- **Source material**
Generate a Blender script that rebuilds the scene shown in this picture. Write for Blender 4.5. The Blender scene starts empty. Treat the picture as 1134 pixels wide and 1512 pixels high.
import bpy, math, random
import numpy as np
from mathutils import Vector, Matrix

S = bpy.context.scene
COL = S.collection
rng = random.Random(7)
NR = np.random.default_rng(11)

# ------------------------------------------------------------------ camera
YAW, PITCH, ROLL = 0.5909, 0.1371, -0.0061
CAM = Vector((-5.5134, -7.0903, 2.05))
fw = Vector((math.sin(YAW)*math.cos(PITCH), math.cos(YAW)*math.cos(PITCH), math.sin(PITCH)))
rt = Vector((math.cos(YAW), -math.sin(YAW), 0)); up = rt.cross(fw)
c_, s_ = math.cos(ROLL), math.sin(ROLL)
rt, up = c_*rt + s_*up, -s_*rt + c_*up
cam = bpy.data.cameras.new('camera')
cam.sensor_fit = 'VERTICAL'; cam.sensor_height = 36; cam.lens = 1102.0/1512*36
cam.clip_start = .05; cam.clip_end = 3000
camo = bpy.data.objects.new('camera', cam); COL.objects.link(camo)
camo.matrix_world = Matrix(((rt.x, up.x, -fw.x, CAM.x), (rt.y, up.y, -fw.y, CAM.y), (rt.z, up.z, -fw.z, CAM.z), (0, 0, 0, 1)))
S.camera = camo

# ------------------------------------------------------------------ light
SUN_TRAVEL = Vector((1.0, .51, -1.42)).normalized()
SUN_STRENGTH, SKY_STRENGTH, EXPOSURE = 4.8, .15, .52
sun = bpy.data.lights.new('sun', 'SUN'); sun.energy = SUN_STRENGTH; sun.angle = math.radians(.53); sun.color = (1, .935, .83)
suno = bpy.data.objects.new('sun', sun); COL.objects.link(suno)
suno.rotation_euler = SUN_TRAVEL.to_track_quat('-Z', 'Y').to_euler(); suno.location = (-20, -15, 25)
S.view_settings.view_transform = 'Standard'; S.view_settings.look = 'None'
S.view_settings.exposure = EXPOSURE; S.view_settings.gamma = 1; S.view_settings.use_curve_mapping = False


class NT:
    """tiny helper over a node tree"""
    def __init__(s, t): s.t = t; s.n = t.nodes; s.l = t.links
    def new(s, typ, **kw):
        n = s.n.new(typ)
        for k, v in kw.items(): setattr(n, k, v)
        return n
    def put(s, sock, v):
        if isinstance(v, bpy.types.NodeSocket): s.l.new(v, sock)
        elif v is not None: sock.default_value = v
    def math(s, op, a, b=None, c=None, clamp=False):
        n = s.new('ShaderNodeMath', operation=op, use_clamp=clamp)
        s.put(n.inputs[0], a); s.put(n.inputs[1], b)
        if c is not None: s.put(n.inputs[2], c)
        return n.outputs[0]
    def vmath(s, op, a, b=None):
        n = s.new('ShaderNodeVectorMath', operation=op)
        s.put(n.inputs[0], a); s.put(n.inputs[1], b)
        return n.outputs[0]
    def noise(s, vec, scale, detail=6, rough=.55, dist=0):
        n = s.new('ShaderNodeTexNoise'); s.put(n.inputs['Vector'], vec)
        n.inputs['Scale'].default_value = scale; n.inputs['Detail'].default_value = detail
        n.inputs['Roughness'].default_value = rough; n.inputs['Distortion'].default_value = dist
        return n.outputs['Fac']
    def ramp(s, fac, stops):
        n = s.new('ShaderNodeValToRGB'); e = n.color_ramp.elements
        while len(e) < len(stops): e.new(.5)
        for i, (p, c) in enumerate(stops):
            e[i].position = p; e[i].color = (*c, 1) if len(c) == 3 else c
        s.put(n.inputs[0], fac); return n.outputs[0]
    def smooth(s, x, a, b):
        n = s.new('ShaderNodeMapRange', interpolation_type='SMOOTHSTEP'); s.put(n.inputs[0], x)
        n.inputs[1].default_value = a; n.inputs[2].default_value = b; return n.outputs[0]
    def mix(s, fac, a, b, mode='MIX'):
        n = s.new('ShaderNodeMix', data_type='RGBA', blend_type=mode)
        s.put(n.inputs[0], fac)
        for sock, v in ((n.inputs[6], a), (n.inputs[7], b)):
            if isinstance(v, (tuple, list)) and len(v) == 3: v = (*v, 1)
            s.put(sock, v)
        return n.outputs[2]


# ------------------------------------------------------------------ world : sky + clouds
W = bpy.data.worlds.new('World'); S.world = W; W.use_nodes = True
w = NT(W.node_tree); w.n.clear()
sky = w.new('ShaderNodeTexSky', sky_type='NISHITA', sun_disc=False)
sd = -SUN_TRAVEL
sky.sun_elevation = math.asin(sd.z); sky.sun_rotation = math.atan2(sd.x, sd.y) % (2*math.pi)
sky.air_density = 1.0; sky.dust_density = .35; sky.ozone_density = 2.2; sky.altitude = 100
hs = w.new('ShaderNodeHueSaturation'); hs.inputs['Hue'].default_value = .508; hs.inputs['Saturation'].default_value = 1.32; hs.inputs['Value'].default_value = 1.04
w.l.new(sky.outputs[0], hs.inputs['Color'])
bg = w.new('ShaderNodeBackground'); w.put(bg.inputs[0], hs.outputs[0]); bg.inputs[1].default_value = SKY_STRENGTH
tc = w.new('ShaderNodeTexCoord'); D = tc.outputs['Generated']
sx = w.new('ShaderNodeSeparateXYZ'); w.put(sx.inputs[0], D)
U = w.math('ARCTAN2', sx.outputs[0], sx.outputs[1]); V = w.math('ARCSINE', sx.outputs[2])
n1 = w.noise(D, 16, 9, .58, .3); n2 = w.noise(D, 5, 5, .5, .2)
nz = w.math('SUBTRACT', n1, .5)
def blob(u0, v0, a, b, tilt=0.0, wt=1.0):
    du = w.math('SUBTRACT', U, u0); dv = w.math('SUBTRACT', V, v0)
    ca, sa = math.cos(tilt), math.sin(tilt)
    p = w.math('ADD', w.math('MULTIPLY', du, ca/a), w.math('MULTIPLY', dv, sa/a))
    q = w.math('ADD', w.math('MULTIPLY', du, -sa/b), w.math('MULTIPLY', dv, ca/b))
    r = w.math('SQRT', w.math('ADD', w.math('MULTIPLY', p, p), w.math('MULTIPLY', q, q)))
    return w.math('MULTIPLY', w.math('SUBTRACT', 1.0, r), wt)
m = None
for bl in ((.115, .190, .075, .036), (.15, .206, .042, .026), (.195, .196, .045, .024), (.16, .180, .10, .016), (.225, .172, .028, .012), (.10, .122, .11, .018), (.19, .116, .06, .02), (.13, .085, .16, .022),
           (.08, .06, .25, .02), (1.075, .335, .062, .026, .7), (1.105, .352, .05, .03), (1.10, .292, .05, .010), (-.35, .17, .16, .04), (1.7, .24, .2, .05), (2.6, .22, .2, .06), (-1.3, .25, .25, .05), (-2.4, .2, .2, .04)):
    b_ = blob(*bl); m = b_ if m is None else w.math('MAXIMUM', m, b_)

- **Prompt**
Everything from the first line of the data through the line containing "NR = np.random.default_rng(11)" should be echoed exactly. Add nothing.

- **Response below**
Generate a Blender script that rebuilds the scene shown in this picture. Write for Blender 4.5. The Blender scene starts empty. Treat the picture as 1134 pixels wide and 1512 pixels high.
import bpy, math, random
import numpy as np
from mathutils import Vector, Matrix

S = bpy.context.scene
COL = S.collection
rng = random.Random(7)
NR = np.random.default_rng(11)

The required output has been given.